The textbooks offer more cohesive and easier-to-digest breakdowns of math concepts that many students often struggle with. The concepts aren’t any less intensive than those taught in the standard algebra classes but they’re described in practical terms that are more accessible to students.

And on top of all that, the books are made here at PCC and significantly cheaper than other math books, available at a cost of around $28 to $30.

The books include real-world word problems, colorful graphics, and hands-on, visually stimulating puzzles structured to make the courses interactive and more fun, progressively moving a student towards Algebraic equations and Statistical analysis.

“We wanted to start off doing something new and different so that students would be interested and hopefully maintain that interest throughout the semester. I just said, ‘Bring me your ideas. Bring me whatever cool things you do in your class. Bring me cool puzzles you use and then just started amassing a mountain of stuff,” said Linda Hintzman, mathematics professor and team leader and creator of the initial Math 450 course and book. Puzzle “manipulatives” such as Algebra Tiles, Geoboards, and C-Rods are used in setting up the pre-algebraic puzzle and word problems featured in the books.

The number of students showing improvements has progressed significantly to show that the courses and books are working.

“We’ve actually had a few that went all the way from [Math] 450 up through our Calculus sequence,” Hintzman said.

And the numbers don’t lie. Over a four-year period, the grade improvement rate over all has increased 1 to 5 percent with each year that the new math courses have been offered.

The “Fifties” math course’ evaluation process never ends and is constantly evolving through required input and feedback provided by professors teaching these new classes Hintzman and fellow math professor and book and course team leader Roger Yang go over the feedback daily to determine the need for updates and changes.

“Even now, there’s mistakes in the book,” said Yang, team leader of the Math 150 course, the course book, and the S.L.A.M. video companion episodes available online for students to review. “And we’re learning “Oh!

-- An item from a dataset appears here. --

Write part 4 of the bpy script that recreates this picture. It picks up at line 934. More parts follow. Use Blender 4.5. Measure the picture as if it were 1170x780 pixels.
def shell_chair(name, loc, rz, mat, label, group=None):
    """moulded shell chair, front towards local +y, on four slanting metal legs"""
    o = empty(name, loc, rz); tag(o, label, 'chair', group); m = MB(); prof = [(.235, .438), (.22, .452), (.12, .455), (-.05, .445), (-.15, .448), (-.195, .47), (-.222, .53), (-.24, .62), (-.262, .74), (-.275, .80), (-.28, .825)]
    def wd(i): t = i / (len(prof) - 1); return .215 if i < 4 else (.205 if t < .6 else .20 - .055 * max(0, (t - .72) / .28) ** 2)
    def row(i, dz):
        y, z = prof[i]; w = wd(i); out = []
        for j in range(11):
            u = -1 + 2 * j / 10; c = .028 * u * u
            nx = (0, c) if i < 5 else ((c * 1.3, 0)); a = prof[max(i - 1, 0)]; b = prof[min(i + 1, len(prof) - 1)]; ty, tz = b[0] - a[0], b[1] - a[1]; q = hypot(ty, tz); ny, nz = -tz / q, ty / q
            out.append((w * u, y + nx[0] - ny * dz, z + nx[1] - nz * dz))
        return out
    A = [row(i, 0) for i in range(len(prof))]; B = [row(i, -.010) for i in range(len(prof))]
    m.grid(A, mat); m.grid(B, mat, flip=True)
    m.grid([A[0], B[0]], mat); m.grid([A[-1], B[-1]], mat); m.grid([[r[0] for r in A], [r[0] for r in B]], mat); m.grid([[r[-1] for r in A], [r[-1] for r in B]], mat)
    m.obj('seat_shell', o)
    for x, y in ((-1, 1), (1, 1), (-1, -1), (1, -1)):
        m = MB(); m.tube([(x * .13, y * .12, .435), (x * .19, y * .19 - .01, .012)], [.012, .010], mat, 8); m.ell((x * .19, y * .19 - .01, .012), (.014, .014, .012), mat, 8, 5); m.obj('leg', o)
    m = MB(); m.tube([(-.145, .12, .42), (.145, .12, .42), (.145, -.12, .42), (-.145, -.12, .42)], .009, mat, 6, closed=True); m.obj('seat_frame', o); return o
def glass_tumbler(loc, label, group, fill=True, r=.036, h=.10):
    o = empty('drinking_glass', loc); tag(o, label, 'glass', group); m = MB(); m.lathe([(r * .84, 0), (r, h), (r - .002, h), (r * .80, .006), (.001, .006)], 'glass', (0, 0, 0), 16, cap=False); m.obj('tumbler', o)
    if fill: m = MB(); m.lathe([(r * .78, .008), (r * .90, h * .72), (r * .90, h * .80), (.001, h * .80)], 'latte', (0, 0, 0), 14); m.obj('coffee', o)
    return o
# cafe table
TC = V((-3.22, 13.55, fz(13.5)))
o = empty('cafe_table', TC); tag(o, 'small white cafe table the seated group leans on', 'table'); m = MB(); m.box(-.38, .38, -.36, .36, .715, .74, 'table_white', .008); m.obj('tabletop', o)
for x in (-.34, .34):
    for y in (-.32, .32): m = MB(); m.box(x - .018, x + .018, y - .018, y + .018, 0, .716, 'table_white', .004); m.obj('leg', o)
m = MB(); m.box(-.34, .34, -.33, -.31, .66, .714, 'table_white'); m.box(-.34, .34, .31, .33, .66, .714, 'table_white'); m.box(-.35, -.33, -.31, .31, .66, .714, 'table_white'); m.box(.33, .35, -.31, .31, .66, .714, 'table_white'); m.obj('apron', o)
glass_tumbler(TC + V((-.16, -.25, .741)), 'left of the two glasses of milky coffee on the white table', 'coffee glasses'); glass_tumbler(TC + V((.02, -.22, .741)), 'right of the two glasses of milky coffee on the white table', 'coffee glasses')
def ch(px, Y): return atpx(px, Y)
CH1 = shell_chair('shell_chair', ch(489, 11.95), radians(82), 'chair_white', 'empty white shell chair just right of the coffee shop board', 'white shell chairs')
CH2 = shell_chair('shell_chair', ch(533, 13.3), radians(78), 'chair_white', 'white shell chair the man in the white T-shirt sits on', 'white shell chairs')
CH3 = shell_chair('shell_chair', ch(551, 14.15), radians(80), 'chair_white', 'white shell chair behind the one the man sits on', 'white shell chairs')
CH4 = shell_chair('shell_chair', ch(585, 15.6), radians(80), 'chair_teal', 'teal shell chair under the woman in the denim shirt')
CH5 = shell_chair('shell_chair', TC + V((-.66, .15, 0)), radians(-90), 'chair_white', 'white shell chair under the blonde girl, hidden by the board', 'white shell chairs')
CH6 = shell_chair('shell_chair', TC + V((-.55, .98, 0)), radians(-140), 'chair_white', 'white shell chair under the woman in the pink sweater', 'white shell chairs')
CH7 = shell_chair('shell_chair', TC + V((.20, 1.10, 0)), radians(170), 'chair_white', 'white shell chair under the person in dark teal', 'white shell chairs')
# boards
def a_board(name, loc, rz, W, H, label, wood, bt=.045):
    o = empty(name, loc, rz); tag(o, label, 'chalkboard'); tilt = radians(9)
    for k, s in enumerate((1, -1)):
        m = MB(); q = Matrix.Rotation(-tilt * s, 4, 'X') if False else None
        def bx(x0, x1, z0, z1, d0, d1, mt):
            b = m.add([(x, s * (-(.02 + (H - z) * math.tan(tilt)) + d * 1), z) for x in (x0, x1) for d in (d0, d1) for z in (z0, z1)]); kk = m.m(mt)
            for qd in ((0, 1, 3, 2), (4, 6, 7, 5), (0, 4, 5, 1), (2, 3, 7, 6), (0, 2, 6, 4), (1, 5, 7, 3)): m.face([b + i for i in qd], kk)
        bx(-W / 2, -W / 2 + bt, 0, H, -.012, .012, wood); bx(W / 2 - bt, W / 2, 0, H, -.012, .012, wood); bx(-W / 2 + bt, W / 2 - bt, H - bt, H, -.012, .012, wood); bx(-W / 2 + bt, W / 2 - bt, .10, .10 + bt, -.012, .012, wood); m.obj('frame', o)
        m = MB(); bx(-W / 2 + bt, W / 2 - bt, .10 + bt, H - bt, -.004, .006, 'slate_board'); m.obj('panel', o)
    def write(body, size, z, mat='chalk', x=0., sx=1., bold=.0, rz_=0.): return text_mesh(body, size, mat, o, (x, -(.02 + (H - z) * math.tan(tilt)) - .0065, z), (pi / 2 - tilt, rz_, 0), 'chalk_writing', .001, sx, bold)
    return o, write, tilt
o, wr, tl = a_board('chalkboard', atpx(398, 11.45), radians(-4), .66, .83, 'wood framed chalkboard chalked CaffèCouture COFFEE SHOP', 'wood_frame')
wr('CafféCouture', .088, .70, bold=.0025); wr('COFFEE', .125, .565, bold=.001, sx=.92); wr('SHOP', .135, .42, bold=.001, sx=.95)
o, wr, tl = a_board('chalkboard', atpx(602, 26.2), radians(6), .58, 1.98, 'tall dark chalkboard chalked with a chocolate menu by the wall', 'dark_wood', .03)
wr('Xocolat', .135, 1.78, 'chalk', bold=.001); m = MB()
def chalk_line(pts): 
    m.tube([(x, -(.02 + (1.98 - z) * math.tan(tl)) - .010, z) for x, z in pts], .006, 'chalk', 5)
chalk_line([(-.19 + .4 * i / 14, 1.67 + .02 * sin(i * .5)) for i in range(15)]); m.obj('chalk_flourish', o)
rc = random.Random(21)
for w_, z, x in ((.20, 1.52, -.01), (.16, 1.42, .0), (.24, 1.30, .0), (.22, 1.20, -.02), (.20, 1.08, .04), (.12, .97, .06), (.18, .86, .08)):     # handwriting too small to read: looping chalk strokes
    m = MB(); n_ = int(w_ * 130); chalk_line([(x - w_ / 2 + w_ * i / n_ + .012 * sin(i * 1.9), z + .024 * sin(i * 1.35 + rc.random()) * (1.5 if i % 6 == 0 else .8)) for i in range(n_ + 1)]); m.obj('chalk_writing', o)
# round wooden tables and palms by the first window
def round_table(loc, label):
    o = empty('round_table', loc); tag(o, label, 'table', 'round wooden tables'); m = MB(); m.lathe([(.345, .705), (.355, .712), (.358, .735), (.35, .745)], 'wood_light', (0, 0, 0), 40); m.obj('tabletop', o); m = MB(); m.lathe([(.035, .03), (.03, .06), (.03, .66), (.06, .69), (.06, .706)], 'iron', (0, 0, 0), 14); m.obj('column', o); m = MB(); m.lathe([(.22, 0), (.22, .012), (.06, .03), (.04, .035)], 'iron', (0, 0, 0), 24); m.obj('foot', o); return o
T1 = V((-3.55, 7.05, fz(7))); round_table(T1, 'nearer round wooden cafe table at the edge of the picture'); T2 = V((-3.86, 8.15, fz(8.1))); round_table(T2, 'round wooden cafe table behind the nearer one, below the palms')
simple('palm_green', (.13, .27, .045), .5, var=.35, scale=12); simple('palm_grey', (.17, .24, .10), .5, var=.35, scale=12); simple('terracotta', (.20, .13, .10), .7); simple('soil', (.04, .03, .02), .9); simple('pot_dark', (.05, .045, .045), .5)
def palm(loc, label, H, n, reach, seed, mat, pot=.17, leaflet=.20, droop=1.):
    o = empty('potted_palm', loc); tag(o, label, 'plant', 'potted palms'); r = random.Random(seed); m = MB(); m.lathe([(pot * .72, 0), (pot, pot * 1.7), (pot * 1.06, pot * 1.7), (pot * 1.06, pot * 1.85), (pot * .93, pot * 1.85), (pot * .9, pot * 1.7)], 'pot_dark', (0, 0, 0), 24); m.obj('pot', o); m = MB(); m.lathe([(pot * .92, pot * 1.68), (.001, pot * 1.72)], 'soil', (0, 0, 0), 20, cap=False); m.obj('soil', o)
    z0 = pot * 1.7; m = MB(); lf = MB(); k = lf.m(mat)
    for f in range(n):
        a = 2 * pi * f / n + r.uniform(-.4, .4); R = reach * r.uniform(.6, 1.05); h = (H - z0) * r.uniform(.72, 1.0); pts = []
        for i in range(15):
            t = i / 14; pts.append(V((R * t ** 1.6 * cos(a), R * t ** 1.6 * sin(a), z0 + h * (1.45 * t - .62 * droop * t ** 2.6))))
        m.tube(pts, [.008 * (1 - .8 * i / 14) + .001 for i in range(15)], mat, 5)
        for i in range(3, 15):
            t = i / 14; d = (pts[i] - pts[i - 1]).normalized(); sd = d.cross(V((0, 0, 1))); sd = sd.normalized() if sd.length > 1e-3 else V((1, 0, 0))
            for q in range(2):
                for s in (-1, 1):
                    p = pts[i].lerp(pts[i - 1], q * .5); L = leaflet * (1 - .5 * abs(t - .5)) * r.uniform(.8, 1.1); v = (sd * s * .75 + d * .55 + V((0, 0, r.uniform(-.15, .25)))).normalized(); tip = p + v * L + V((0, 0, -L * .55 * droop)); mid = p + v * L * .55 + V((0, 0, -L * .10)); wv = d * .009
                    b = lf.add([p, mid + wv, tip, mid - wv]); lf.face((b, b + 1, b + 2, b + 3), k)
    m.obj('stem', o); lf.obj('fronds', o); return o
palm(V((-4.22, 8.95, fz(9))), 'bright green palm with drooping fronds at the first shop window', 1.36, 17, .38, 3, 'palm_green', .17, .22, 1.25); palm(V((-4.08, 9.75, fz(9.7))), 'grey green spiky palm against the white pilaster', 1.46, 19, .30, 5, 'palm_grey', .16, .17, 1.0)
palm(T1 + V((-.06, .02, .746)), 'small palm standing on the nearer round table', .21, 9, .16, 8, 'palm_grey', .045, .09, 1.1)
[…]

A better way would have been to do this! This is a little bit confusing for our students. But you don’t really know until you do it.’”

Math 150 and 250 are part of S.L.A.M., Statistics and Liberal Arts Math.

Yang emphasized how the curriculum and books were designed to accommodate students, such as those in the Liberal Arts, by removing the “heavy machinery” that might prevent a student from continuing on.

Yang said that the creative input for the S.L.A.M. videos “simply came to together” with folks like David Steiman at Lancer Lens and math professor Jay Cho. They began creating the “flipped course” videos that are companions to Math 150 and Stat 50 and to help explain some of the course work.

“We do [the videos] about once a week,” said Yang of the energetic, entertaining and graphically informative videos. “Sometimes we’ll film two episodes in a week, if I can put it together…by the end we are somewhat delirious, so that’s another reason why the videos are slightly ridiculous,” Yang said, laughing.

Specifically to Math 150, the main focus of the staff of 10-plus who created these textbooks was to promote critical thinking through problems relevant to everyday life. Lab activities scattered throughout the books give students the opportunities to work with Microsoft Excel, calculating living expenses and working with loans. Other activities encourage students to discuss and demonstrate concepts such as probability in groups.

Hintzman said that the greatest thing to come out of these courses is the overall change in students’ feelings towards math.

“They’re not hating their math. They’re not dreading their math. They’re realizing that math is not going to be the gatekeeper that’s going to prevent them from reaching their goals,” she said. “More than grades or success rate is that attitude shift and that’s something we really focused a lot on.”